This guide assumes you have already installed all required Ironic prerequisites, as documented in the prerequisites section of Unit Testing Environment.
Using tox¶
Ironic provides a tox environment suitable for running a single-process Ironic
against sqlite. This utilizes the config in tools/ironic.conf.localdev
to
setup a simple, all-in-one Ironic service useful for testing.
By default, this configuration uses sqlite with a backing file
ironic/ironic.sqlite
. Deleting this file and restarting ironic will reset
you to a blank state.
Setup¶
If you haven’t already downloaded the source code, do that first:
cd ~ git clone https://opendev.org/openstack/ironic cd ironic
Run the ironic all-in-one process:
tox -elocal-ironic-dev
In another window, utilize the client inside the tox venv:
. .tox/local-ironic-dev/bin/activate export OS_AUTH_TYPE=none export OS_ENDPOINT=http://127.0.0.1:6385 baremetal driver list
Press CTRL+C in the window running
tox -elocal-ironic-dev
when you are done.
Manually¶
You may wish to do this manually in order to give you more granular control over library versions and configurations, to enable usage of a database server backend, or to spin up a non-all-in-one Ironic.
Step 1: Create a Python virtualenv¶
If you haven’t already downloaded the source code, do that first:
cd ~ git clone https://opendev.org/openstack/ironic cd ironic
Create the Python virtualenv:
tox -elocal-ironic-dev --notest --develop -r
Activate the virtual environment:
. .tox/local-ironic-dev/bin/activate
Note
This installs
python-openstackclient
andpython-ironicclient
from pypi. You can instead install them from source by cloning the git repository, activating the venv, and running pip install -e . while in the root of the git repo.Export some ENV vars so the client will connect to the local services that you’ll start in the next section:
export OS_AUTH_TYPE=none export OS_ENDPOINT=http://localhost:6385/
Step 2: Install System Dependencies Locally¶
This step will install MySQL on your local system. This may not be desirable in some situations (eg, you’re developing from a laptop and do not want to run a MySQL server on it all the time).
Install mysql-server:
Ubuntu/Debian:
sudo apt-get install mysql-server
RHEL/CentOS/Fedora:
sudo dnf install mariadb mariadb-server sudo systemctl start mariadb.service
- openSUSE/SLE::
sudo zypper install mariadb sudo systemctl start mysql.service
If using MySQL, you need to create the initial database:
mysql -u root -pMYSQL_ROOT_PWD -e "create schema ironic"

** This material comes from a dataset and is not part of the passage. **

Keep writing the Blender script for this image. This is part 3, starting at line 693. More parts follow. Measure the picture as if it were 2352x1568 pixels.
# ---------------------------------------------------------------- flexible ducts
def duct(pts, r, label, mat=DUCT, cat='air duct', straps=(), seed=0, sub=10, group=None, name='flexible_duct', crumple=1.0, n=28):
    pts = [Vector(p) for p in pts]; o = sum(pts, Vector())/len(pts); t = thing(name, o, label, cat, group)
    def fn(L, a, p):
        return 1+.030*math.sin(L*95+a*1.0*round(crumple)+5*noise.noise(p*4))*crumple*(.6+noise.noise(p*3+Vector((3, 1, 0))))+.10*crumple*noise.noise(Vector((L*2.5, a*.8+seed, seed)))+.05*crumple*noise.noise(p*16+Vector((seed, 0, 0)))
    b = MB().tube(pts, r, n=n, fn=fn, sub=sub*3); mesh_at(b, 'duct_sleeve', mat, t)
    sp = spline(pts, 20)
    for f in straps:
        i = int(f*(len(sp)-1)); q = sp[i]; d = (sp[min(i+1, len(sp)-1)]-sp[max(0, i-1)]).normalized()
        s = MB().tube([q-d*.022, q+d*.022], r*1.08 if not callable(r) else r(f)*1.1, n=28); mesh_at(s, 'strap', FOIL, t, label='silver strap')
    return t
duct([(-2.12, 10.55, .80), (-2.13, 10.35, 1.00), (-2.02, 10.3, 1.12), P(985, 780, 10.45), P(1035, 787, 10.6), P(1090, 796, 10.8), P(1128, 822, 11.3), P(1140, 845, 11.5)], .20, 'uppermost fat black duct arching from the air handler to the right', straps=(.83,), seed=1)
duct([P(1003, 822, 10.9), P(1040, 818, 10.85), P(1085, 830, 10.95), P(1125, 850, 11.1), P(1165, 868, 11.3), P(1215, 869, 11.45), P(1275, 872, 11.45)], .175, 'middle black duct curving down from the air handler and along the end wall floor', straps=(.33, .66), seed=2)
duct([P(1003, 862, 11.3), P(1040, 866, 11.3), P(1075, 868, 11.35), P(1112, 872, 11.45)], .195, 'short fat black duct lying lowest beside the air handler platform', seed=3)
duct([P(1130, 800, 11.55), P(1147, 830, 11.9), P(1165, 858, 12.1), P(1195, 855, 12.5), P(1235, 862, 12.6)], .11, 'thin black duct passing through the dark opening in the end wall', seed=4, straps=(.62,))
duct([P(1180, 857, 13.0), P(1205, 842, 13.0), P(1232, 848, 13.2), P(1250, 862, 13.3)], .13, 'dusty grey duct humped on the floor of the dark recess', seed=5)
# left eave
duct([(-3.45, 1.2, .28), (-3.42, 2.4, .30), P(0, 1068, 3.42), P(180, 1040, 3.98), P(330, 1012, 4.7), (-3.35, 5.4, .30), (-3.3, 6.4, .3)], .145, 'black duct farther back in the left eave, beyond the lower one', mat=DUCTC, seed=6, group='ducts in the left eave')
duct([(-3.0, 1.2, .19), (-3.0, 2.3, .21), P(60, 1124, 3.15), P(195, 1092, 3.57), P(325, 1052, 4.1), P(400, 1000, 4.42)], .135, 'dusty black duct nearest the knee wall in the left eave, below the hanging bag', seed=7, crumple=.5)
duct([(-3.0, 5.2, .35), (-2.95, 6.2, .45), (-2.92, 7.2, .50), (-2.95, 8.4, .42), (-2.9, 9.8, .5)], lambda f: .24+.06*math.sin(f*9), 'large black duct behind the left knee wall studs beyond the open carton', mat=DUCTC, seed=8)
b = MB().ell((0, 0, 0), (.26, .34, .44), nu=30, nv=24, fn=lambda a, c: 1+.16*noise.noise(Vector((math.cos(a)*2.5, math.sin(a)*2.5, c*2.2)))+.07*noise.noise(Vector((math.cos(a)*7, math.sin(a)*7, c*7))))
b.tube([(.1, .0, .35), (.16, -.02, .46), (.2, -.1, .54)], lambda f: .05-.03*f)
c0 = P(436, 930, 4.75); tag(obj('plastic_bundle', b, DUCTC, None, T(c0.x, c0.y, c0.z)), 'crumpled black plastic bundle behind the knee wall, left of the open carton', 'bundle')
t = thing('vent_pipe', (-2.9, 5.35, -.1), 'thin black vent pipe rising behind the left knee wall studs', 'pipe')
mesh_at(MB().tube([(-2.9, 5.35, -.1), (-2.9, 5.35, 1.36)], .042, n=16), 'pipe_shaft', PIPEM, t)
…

Use the localdev config as a template, and modify it:
# copy sample config and modify it as necessary cp tools/ironic.conf.localdev etc/ironic/ironic.conf.local # Add mysql database connection information to config echo -e "\n[database]" >> etc/ironic/ironic.conf.local echo -e "connection = mysql+pymysql://root:MYSQL_ROOT_PWD@localhost/ironic" >> etc/ironic/ironic.conf.local # disable single-process mode and enable json-rpc sed -i "s/rpc_transport = none/rpc_transport = json-rpc/" etc/ironic/ironic.conf.local
Step 3: Start the Services¶
From within the python virtualenv, run the following command to prepare the database before you start the ironic services:
# initialize the database for ironic
ironic-dbsync --config-file etc/ironic/ironic.conf.local create_schema
Next, open two new terminals for this section, and run each of the examples here in a separate terminal. In this way, the services will not be run as daemons; you can observe their output and stop them with Ctrl-C at any time.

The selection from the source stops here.